◆ **Work instructions**
Retype word for word the first line of the listing and each line after it up to the line with "bpy.data.objects.remove(o)", with the pictures taken out.

◆ **Source material**

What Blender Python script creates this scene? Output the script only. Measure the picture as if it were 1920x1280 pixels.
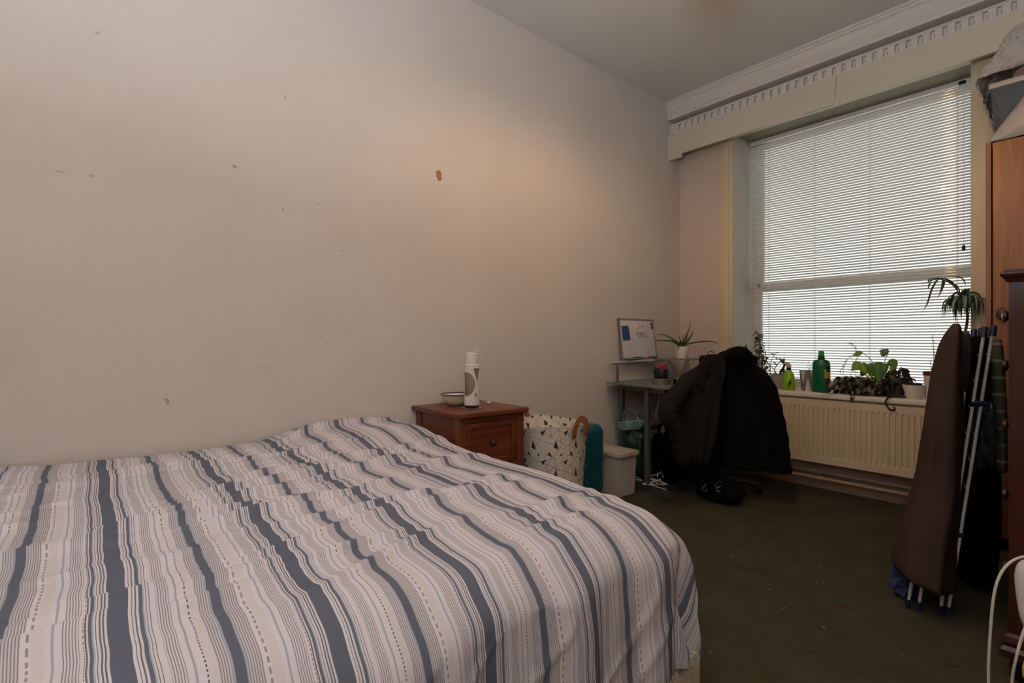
import bpy, bmesh, math, random
from mathutils import Vector, Matrix, noise
random.seed(7)
PI = math.pi
S = bpy.context.scene
COL = S.collection
for o in list(bpy.data.objects):
    bpy.data.objects.remove(o)

# ------------------------------------------------------------------ camera, world, light, exposure
cam_d = bpy.data.cameras.new('camera')
cam_d.sensor_width = 36.0
cam_d.lens = 17.85
cam_d.clip_start = 0.02
cam = bpy.data.objects.new('camera', cam_d)
COL.objects.link(cam)
cam.location = (2.502, 0.0, 1.05)
cam.rotation_euler = (PI / 2, 0, math.atan2(0.767, 0.641))
S.camera = cam

S.view_settings.view_transform = 'Standard'
S.view_settings.look = 'None'
S.view_settings.exposure = 0.14
S.view_settings.gamma = 1.0
S.view_settings.use_curve_mapping = False

wd = bpy.data.worlds.new('overcast_sky')
S.world = wd
wd.use_nodes = True
wd.node_tree.nodes['Background'].inputs[0].default_value = (1.0, 0.99, 0.975, 1)
wd.node_tree.nodes['Background'].inputs[1].default_value = 1.3

def area_light(name, loc, rot, sx, sy, power, color, portal=False):
    l = bpy.data.lights.new(name, 'AREA')
    l.shape = 'RECTANGLE'; l.size = sx; l.size_y = sy; l.energy = power; l.color = color
    if portal: l.cycles.is_portal = True
    o = bpy.data.objects.new(name, l); COL.objects.link(o)
    o.location = loc; o.rotation_euler = rot
    return o
# daylight enters through the window; a fill light added behind the camera bounces off the ceiling like a flash
area_light('window_portal', (1.21, 4.49, 1.70), (-PI / 2, 0, 0), 1.44, 2.0, 1, (1, 1, 1), True)
area_light('bounce_fill', (2.40, -0.40, 1.50), (PI - 0.15, 0.15, 0), 0.9, 0.9, 68.0, (0.86, 0.92, 1.0))
l = bpy.data.lights.new('street_light', 'POINT'); l.energy = 240.0; l.color = (1.0, 0.55, 0.2); l.shadow_soft_size = 0.1
o = bpy.data.objects.new('street_light', l); COL.objects.link(o); o.location = (-0.05, 14.3, -3.6)   # a street lamp down on the road outside

# ------------------------------------------------------------------ helpers
def lin(h):
    h = h.lstrip('#'); r = []
    for i in (0, 2, 4):
        c = int(h[i:i + 2], 16) / 255
        r.append(c / 12.92 if c <= 0.04045 else ((c + 0.055) / 1.055) ** 2.4)
    return (r[0], r[1], r[2], 1)

class NT:
    def __init__(s, m): s.t = m.node_tree; s.n = s.t.nodes
    def add(s, typ, **k):
        n = s.n.new(typ)
        for a, b in k.items(): setattr(n, a, b)
        return n
    def link(s, a, b): s.t.links.new(a, b)
    def math(s, op, a, b=None, c=None, clamp=False):
        n = s.add('ShaderNodeMath', operation=op); n.use_clamp = clamp
        for i, v in enumerate((a, b, c)):
            if v is None: continue
            if isinstance(v, (int, float)): n.inputs[i].default_value = v
            else: s.link(v, n.inputs[i])
        return n.outputs[0]
    def mix(s, f, a, b):
        n = s.add('ShaderNodeMix', data_type='RGBA')
        for sock, v in ((n.inputs[0], f), (n.inputs[6], a), (n.inputs[7], b)):
            if isinstance(v, (int, float)): sock.default_value = v
            elif isinstance(v, tuple): sock.default_value = v
            else: s.link(v, sock)
        return n.outputs[2]
    def ramp(s, f, stops, interp='CONSTANT'):
        n = s.add('ShaderNodeValToRGB'); r = n.color_ramp; r.interpolation = interp
        while len(r.elements) > 1: r.elements.remove(r.elements[-1])
        r.elements[0].position = stops[0][0]; r.elements[0].color = stops[0][1]
        for p, c in stops[1:]:
            e = r.elements.new(p); e.color = c
        s.link(f, n.inputs[0]); return n.outputs[0]

def mat(name, color, rough=0.6, metal=0.0, var=0.06, scale=6.0, bump=0.0, bscale=60.0, spec=0.5, trans=0.0, sheen=0.0, stretch=(1, 1, 1)):
    m = bpy.data.materials.new(name); m.use_nodes = True; t = NT(m)
    b = t.n['Principled BSDF']
    b.inputs['Roughness'].default_value = rough
    b.inputs['Metallic'].default_value = metal
    b.inputs['Specular IOR Level'].default_value = spec
    if trans: b.inputs['Transmission Weight'].default_value = trans
    if sheen: b.inputs['Sheen Weight'].default_value = sheen; b.inputs['Sheen Roughness'].default_value = 0.5
    c = lin(color)
    tc = t.add('ShaderNodeTexCoord'); mp = t.add('ShaderNodeMapping'); mp.inputs['Scale'].default_value = stretch
    t.link(tc.outputs['Object'], mp.inputs[0])
    nz = t.add('ShaderNodeTexNoise'); nz.inputs['Scale'].default_value = scale; nz.inputs['Detail'].default_value = 4
    t.link(mp.outputs[0], nz.inputs['Vector'])
    lo = tuple(x * (1 - var) for x in c[:3]) + (1,); hi = tuple(min(1, x * (1 + var)) for x in c[:3]) + (1,)
    col = t.ramp(nz.outputs[0], [(0.3, lo), (0.7, hi)], 'LINEAR')
    t.link(col, b.inputs['Base Color'])
    if bump:
        n2 = t.add('ShaderNodeTexNoise'); n2.inputs['Scale'].default_value = bscale; n2.inputs['Detail'].default_value = 3
        t.link(mp.outputs[0], n2.inputs['Vector'])
        bp = t.add('ShaderNodeBump'); bp.inputs['Strength'].default_value = bump; bp.inputs['Distance'].default_value = 0.01
        t.link(n2.outputs[0], bp.inputs['Height']); t.link(bp.outputs[0], b.inputs['Normal'])
    return m

def wood(name, c1, c2, rough=0.4, axis='z', scale=3.0):
    m = bpy.data.materials.new(name); m.use_nodes = True; t = NT(m); b = t.n['Principled BSDF']
    b.inputs['Roughness'].default_value = rough
    tc = t.add('ShaderNodeTexCoord'); mp = t.add('ShaderNodeMapping')
    mp.inputs['Scale'].default_value = {'z': (14, 14, 0.9), 'x': (0.9, 14, 14), 'y': (14, 0.9, 14)}[axis]
    t.link(tc.outputs['Object'], mp.inputs[0])
    nz = t.add('ShaderNodeTexNoise'); nz.inputs['Scale'].default_value = scale; nz.inputs['Detail'].default_value = 8; nz.inputs['Distortion'].default_value = 1.2
    t.link(mp.outputs[0], nz.inputs['Vector'])
    t.link(t.ramp(nz.outputs[0], [(0.3, lin(c1)), (0.68, lin(c2))], 'LINEAR'), b.inputs['Base Color'])
    bp = t.add('ShaderNodeBump'); bp.inputs['Strength'].default_value = 0.08; bp.inputs['Distance'].default_value = 0.005
    t.link(nz.outputs[0], bp.inputs['Height']); t.link(bp.outputs[0], b.inputs['Normal'])
    return m

def wloc(o):
    v = Vector((0, 0, 0))
    while o is not None:
        v += o.location; o = o.parent
    return v

def link(name, me, parent=None):
    o = bpy.data.objects.new(name, me); COL.objects.link(o)
    if parent is not None: o.parent = parent
    return o

def tag(o, label=None, cat=None, group=None, kind=None):
    if label: o['label'] = label
    if cat: o['category'] = cat
    if group: o['group'] = group
    if kind: o['kind'] = kind
    return o

def thing(name, label, cat, loc=(0, 0, 0), group=None):
    o = bpy.data.objects.new(name, None); COL.objects.link(o)
    o.location = loc; o.empty_display_size = 0.05
    return tag(o, label, cat, group)

def dup_tree(o, parent=None):
    c = o.copy(); COL.objects.link(c); c.parent = parent
    for ch in list(o.children): dup_tree(ch, c)
    return c

class MB:
    """collects shapes in world coordinates and links them as one mesh object"""
    def __init__(s): s.bm = bmesh.new(); s.uv = None
    def uvl(s):
        if s.uv is None: s.uv = s.bm.loops.layers.uv.new('UVMap')
        return s.uv
    def box(s, x0, x1, y0, y1, z0, z1, bevel=0.0, seg=2):
        r = bmesh.ops.create_cube(s.bm, size=1)
        M = Matrix.Translation(((x0 + x1) / 2, (y0 + y1) / 2, (z0 + z1) / 2)) @ Matrix.Diagonal((x1 - x0, y1 - y0, z1 - z0, 1))
        bmesh.ops.transform(s.bm, matrix=M, verts=r['verts'])
        if bevel:
            ed = list({e for v in r['verts'] for e in v.link_edges})
            bmesh.ops.bevel(s.bm, geom=ed, offset=bevel, segments=seg, affect='EDGES', profile=0.5)
        return s
    def obox(s, c, size, M, bevel=0.0):
        r = bmesh.ops.create_cube(s.bm, size=1)
        T = Matrix.Translation(c) @ M.to_4x4() @ Matrix.Diagonal((size[0], size[1], size[2], 1))
        bmesh.ops.transform(s.bm, matrix=T, verts=r['verts'])
        if bevel:
            ed = list({e for v in r['verts'] for e in v.link_edges})
            bmesh.ops.bevel(s.bm, geom=ed, offset=bevel, segments=2, affect='EDGES', profile=0.5)
        return s
    def frustum(s, x0, x1, y0, y1, z0, z1, inset):
        b = [(x0 + inset, y0 + inset, z0), (x1 - inset, y0 + inset, z0), (x1 - inset, y1 - inset, z0), (x0 + inset, y1 - inset, z0)]
        t = [(x0, y0, z1), (x1, y0, z1), (x1, y1, z1), (x0, y1, z1)]
        vb = [s.bm.verts.new(p) for p in b]; vt = [s.bm.verts.new(p) for p in t]
        s.bm.faces.new(vb[::-1]); s.bm.faces.new(vt)
        for i in range(4): s.bm.faces.new((vb[i], vb[(i + 1) % 4], vt[(i + 1) % 4], vt[i]))
        return s
    def loft(s, rings, cap=True, closed=True):
        R = [[s.bm.verts.new(p) for p in r] for r in rings]
        n = len(R[0])
        for a, b in zip(R, R[1:]):
            for i in range(n if closed else n - 1):
                j = (i + 1) % n
                try: s.bm.faces.new((a[i], a[j], b[j], b[i]))
                except ValueError: pass
        if cap and closed:
            try: s.bm.faces.new(R[0][::-1]); s.bm.faces.new(R[-1])
            except ValueError: pass
        return s
    def tube(s, pts, r, seg=10, cap=True):
        pts = [Vector(p) for p in pts]; rings = []; up = None
        for i, p in enumerate(pts):
            d = (pts[min(i + 1, len(pts) - 1)] - pts[max(i - 1, 0)]).normalized()
            if up is None: up = Vector((0, 0, 1)) if abs(d.z) < 0.9 else Vector((1, 0, 0))
            a = d.cross(up).normalized(); up = a.cross(d).normalized()
            rr = r[i] if isinstance(r, (list, tuple)) else r
            rings.append([p + (a * math.cos(2 * PI * k / seg) + up * math.sin(2 * PI * k / seg)) * rr for k in range(seg)])
        return s.loft(rings, cap)
    def lathe(s, prof, c=(0, 0, 0), seg=28, cap=True, uv=False, ell=(1, 1)):
        R = [[s.bm.verts.new((c[0] + r * ell[0] * math.cos(2 * PI * k / seg), c[1] + r * ell[1] * math.sin(2 * PI * k / seg), c[2] + z)) for k in range(seg)] for r, z in prof]
        L = s.uvl() if uv else None
        zs = [p[1] for p in prof]; z0, z1 = min(zs), max(zs)
        for q, (a, b) in enumerate(zip(R, R[1:])):
            for i in range(seg):
                j = (i + 1) % seg
                f = s.bm.faces.new((a[i], a[j], b[j], b[i]))
                if uv:
                    va = (prof[q][1] - z0) / (z1 - z0); vb = (prof[q + 1][1] - z0) / (z1 - z0)
                    for lp, w in zip(f.loops, ((i / seg, va), ((i + 1) / seg, va), ((i + 1) / seg, vb), (i / seg, vb))): lp[L].uv = w
        if cap:
            if prof[0][0] > 1e-5: s.bm.faces.new(R[0][::-1])
            if prof[-1][0] > 1e-5: s.bm.faces.new(R[-1])
        return s
    def prism(s, pts, z0, z1):
        a = [s.bm.verts.new((p[0], p[1], z0)) for p in pts]; b = [s.bm.verts.new((p[0], p[1], z1)) for p in pts]
        s.bm.faces.new(a[::-1]); s.bm.faces.new(b); n = len(pts)
        for i in range(n): s.bm.faces.new((a[i], a[(i + 1) % n], b[(i + 1) % n], b[i]))
        return s
    def extrude_x(s, pts, x0, x1):
        a = [s.bm.verts.new((x0, p[0], p[1])) for p in pts]; b = [s.bm.verts.new((x1, p[0], p[1])) for p in pts]
        s.bm.faces.new(a[::-1]); s.bm.faces.new(b); n = len(pts)
        for i in range(n): s.bm.faces.new((a[i], a[(i + 1) % n], b[(i + 1) % n], b[i]))
        return s
    def leaf(s, pts, w, fold=0.25, side=None):
        """leaf blade along pts with half widths w, folded along its midrib"""
        pts = [Vector(p) for p in pts]; prev = None
        for i, p in enumerate(pts):
            d = (pts[min(i + 1, len(pts) - 1)] - pts[max(i - 1, 0)]).normalized()
            a = d.cross(Vector(side) if side else Vector((0, 0, 1)))
            if a.length < 0.05: a = d.cross(Vector((1, 0.3, 0)))
            a.normalize(); u = a.cross(d).normalized()
            ww = max(w[i], 0.0004)
            row = [s.bm.verts.new(q) for q in (p - a * ww + u * ww * fold, p - u * ww * 0.12, p + a * ww + u * ww * fold)]
            if prev:
                s.bm.faces.new((prev[0], prev[1], row[1], row[0])); s.bm.faces.new((prev[1], prev[2], row[2], row[1]))
            prev = row
        return s
    def build(s, name, m, parent=None, smooth=True, subsurf=0, solid=0.0, angle=0.6):
        if parent is not None:
            bmesh.ops.translate(s.bm, vec=-wloc(parent), verts=s.bm.verts)
        bmesh.ops.recalc_face_normals(s.bm, faces=s.bm.faces)
        me = bpy.data.meshes.new(name)
        if smooth:
            for f in s.bm.faces: f.smooth = True
            for e in s.bm.edges:
                if len(e.link_faces) == 2 and e.calc_face_angle(0) > angle: e.smooth = False
        s.bm.to_mesh(me); s.bm.free()
        me.materials.append(m)
        o = link(name, me, parent)
        if solid:
            md = o.modifiers.new('thickness', 'SOLIDIFY'); md.thickness = solid; md.offset = 0
        if subsurf:
            md = o.modifiers.new('smooth', 'SUBSURF'); md.levels = subsurf; md.render_levels = subsurf
        return o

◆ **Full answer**
What Blender Python script creates this scene? Output the script only. Measure the picture as if it were 1920x1280 pixels.
import bpy, bmesh, math, random
from mathutils import Vector, Matrix, noise
random.seed(7)
PI = math.pi
S = bpy.context.scene
COL = S.collection
for o in list(bpy.data.objects):
    bpy.data.objects.remove(o)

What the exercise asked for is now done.